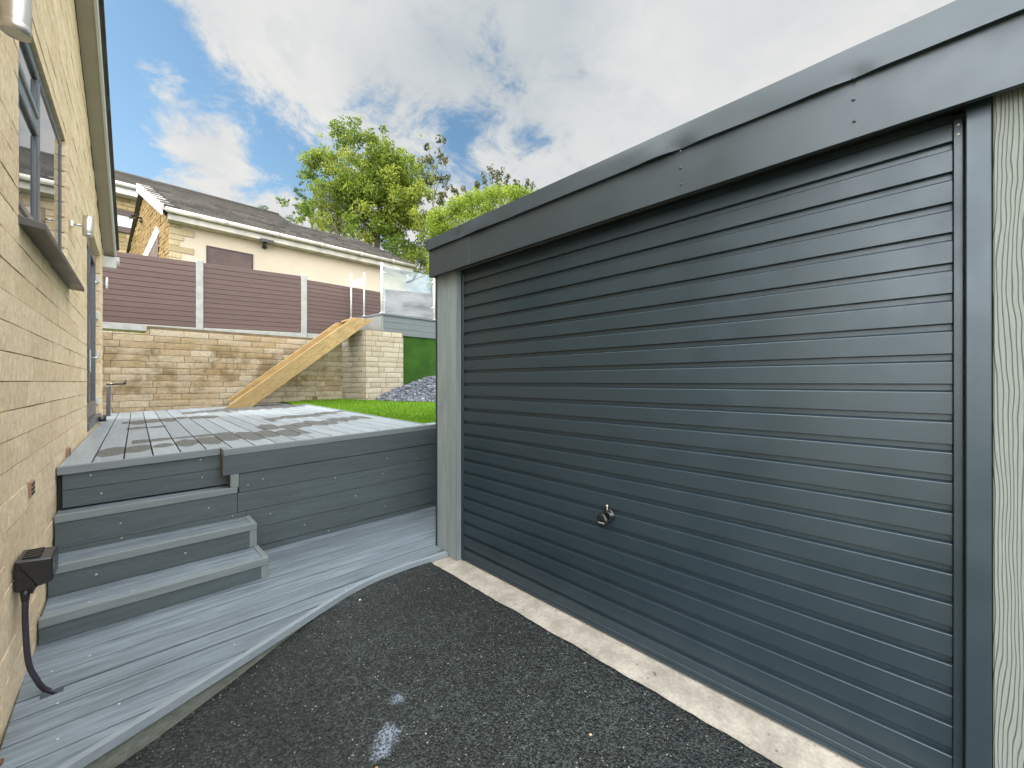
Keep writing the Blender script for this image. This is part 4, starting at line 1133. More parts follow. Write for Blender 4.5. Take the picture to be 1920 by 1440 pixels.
# pillar / return wall
PC = Vector((3.894, 8.60, 0)); PIN = Vector((3.68, 9.37, 0)); PR = Vector((4.84, 8.62, 0))
pil = thing('stone_pillar', 'pale sandstone wall end standing forward under the timber slide beside the turf bank', 'stone pillar', (4.3, 9, .9))
B = BM(); pcr = [.86+.1185*k for k in range(15)]
d1 = (PC-PIN); L1 = d1.length; d1n = d1/L1; n1 = Vector((d1n.y, -d1n.x, 0)); n1 = n1 if n1.x < 0 else -n1
d2 = (PR-PC); L2 = d2.length; d2n = d2/L2; n2_ = Vector((d2n.y, -d2n.x, 0)); n2_ = n2_ if n2_.y < 0 else -n2_
stones(B, PIN, d1n, n1, L1, pcr, (.16, .42), ztop=lambda u: 2.36+.15*min(1, u/.5)+.02, proud=.012, gap=.009, rough=.012, seed=21, sub=(6, 3))
stones(B, PC, d2n, n2_, L2, pcr, (.14, .50), ztop=lambda u: 2.535, proud=.012, gap=.009, rough=.012, seed=22, sub=(6, 3))
pts = [PIN, PC, PR, Vector((4.84, 9.6, 0)), Vector((3.7, 9.6, 0))]
hh = [2.36, 2.53, 2.53, 2.53, 2.38]
for i in range(5):
    a_, b__ = pts[i], pts[(i+1) % 5]; B.face([a_+Vector((0, 0, .5)), b__+Vector((0, 0, .5)), b__+Vector((0, 0, hh[(i+1) % 5])), a_+Vector((0, 0, hh[i]))], .5, 1)
B.face([p+Vector((0, 0, h_)) for p, h_ in zip(pts, hh)], .5, 1)
B.build('stonework', [M_pil, M_mort3], pil)

# ------------------------------------------------------------------ FENCE
fence = thing('garden_fence', 'brown composite slatted fence with pale concrete posts above the retaining wall', 'fence', (3, 10.2, 2.3))
FYY = 10.2
def fpanel(xa, xb, ta, tb, ba, bb, n=13):
    B = BM()
    for k in range(n):
        f0, f1 = k/n, (k+1)/n
        z = lambda f, x: (ba+(ta-ba)*f) if x == xa else (bb+(tb-bb)*f)
        g = .006/(ta-ba)
        B.hexa([(xa, FYY, z(f0+g, xa)), (xb, FYY, z(f0+g, xb)), (xb, FYY+.03, z(f0+g, xb)), (xa, FYY+.03, z(f0+g, xa)),
                (xa, FYY, z(f1, xa)), (xb, FYY, z(f1, xb)), (xb, FYY+.03, z(f1, xb)), (xa, FYY+.03, z(f1, xa))], rnd.random(), 0, .004)
        B.face([(xa, FYY+.012, z(f0, xa)), (xb, FYY+.012, z(f0, xb)), (xb, FYY+.012, z(f0+2*g, xb)), (xa, FYY+.012, z(f0+2*g, xa))], .1)
    B.build('panel', M_fence, fence)
fpanel(-2.6, 1.085, 3.62, 3.775, 2.40, 2.45); fpanel(1.205, 3.045, 3.785, 3.865, 2.46, 2.515); fpanel(3.175, 5.05, 3.80, 3.80, 2.52, 2.55); fpanel(5.17, 7.9, 3.90, 4.12, 2.56, 2.6); fpanel(8.02, 11, 4.12, 4.12, 2.6, 2.6)
for (xa, xb, zt_) in ((1.085, 1.205, 3.82), (3.045, 3.175, 3.895), (5.05, 5.17, 3.95), (7.9, 8.02, 4.15)):
    B = BM(); B.box(xa, xb, FYY-.03, FYY+.07, 2.2, zt_, .5, 0, .012); B.build('post', M_concrete, fence)
for (xa, xb, za, zb) in ((-2.6, 1.085, 2.395, 2.445), (1.205, 3.045, 2.455, 2.51), (3.175, 5.05, 2.515, 2.545), (5.17, 7.9, 2.55, 2.59)):
    B = BM(); B.hexa([(xa, FYY-.015, 2.2), (xb, FYY-.015, 2.2), (xb, FYY+.04, 2.2), (xa, FYY+.04, 2.2), (xa, FYY-.015, za), (xb, FYY-.015, zb), (xb, FYY+.04, zb), (xa, FYY+.04, za)], .5, 0, .004); B.build('gravel_board', M_concrete, fence)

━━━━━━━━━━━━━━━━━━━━

From the data above, write out everything exactly except the pictures.

# Expected output
Keep writing the Blender script for this image. This is part 4, starting at line 1133. More parts follow. Write for Blender 4.5. Take the picture to be 1920 by 1440 pixels.
# pillar / return wall
PC = Vector((3.894, 8.60, 0)); PIN = Vector((3.68, 9.37, 0)); PR = Vector((4.84, 8.62, 0))
pil = thing('stone_pillar', 'pale sandstone wall end standing forward under the timber slide beside the turf bank', 'stone pillar', (4.3, 9, .9))
B = BM(); pcr = [.86+.1185*k for k in range(15)]
d1 = (PC-PIN); L1 = d1.length; d1n = d1/L1; n1 = Vector((d1n.y, -d1n.x, 0)); n1 = n1 if n1.x < 0 else -n1
d2 = (PR-PC); L2 = d2.length; d2n = d2/L2; n2_ = Vector((d2n.y, -d2n.x, 0)); n2_ = n2_ if n2_.y < 0 else -n2_
stones(B, PIN, d1n, n1, L1, pcr, (.16, .42), ztop=lambda u: 2.36+.15*min(1, u/.5)+.02, proud=.012, gap=.009, rough=.012, seed=21, sub=(6, 3))
stones(B, PC, d2n, n2_, L2, pcr, (.14, .50), ztop=lambda u: 2.535, proud=.012, gap=.009, rough=.012, seed=22, sub=(6, 3))
pts = [PIN, PC, PR, Vector((4.84, 9.6, 0)), Vector((3.7, 9.6, 0))]
hh = [2.36, 2.53, 2.53, 2.53, 2.38]
for i in range(5):
    a_, b__ = pts[i], pts[(i+1) % 5]; B.face([a_+Vector((0, 0, .5)), b__+Vector((0, 0, .5)), b__+Vector((0, 0, hh[(i+1) % 5])), a_+Vector((0, 0, hh[i]))], .5, 1)
B.face([p+Vector((0, 0, h_)) for p, h_ in zip(pts, hh)], .5, 1)
B.build('stonework', [M_pil, M_mort3], pil)

# ------------------------------------------------------------------ FENCE
fence = thing('garden_fence', 'brown composite slatted fence with pale concrete posts above the retaining wall', 'fence', (3, 10.2, 2.3))
FYY = 10.2
def fpanel(xa, xb, ta, tb, ba, bb, n=13):
    B = BM()
    for k in range(n):
        f0, f1 = k/n, (k+1)/n
        z = lambda f, x: (ba+(ta-ba)*f) if x == xa else (bb+(tb-bb)*f)
        g = .006/(ta-ba)
        B.hexa([(xa, FYY, z(f0+g, xa)), (xb, FYY, z(f0+g, xb)), (xb, FYY+.03, z(f0+g, xb)), (xa, FYY+.03, z(f0+g, xa)),
                (xa, FYY, z(f1, xa)), (xb, FYY, z(f1, xb)), (xb, FYY+.03, z(f1, xb)), (xa, FYY+.03, z(f1, xa))], rnd.random(), 0, .004)
        B.face([(xa, FYY+.012, z(f0, xa)), (xb, FYY+.012, z(f0, xb)), (xb, FYY+.012, z(f0+2*g, xb)), (xa, FYY+.012, z(f0+2*g, xa))], .1)
    B.build('panel', M_fence, fence)
fpanel(-2.6, 1.085, 3.62, 3.775, 2.40, 2.45); fpanel(1.205, 3.045, 3.785, 3.865, 2.46, 2.515); fpanel(3.175, 5.05, 3.80, 3.80, 2.52, 2.55); fpanel(5.17, 7.9, 3.90, 4.12, 2.56, 2.6); fpanel(8.02, 11, 4.12, 4.12, 2.6, 2.6)
for (xa, xb, zt_) in ((1.085, 1.205, 3.82), (3.045, 3.175, 3.895), (5.05, 5.17, 3.95), (7.9, 8.02, 4.15)):
    B = BM(); B.box(xa, xb, FYY-.03, FYY+.07, 2.2, zt_, .5, 0, .012); B.build('post', M_concrete, fence)
for (xa, xb, za, zb) in ((-2.6, 1.085, 2.395, 2.445), (1.205, 3.045, 2.455, 2.51), (3.175, 5.05, 2.515, 2.545), (5.17, 7.9, 2.55, 2.59)):
    B = BM(); B.hexa([(xa, FYY-.015, 2.2), (xb, FYY-.015, 2.2), (xb, FYY+.04, 2.2), (xa, FYY+.04, 2.2), (xa, FYY-.015, za), (xb, FYY-.015, zb), (xb, FYY+.04, zb), (xa, FYY+.04, za)], .5, 0, .004); B.build('gravel_board', M_concrete, fence)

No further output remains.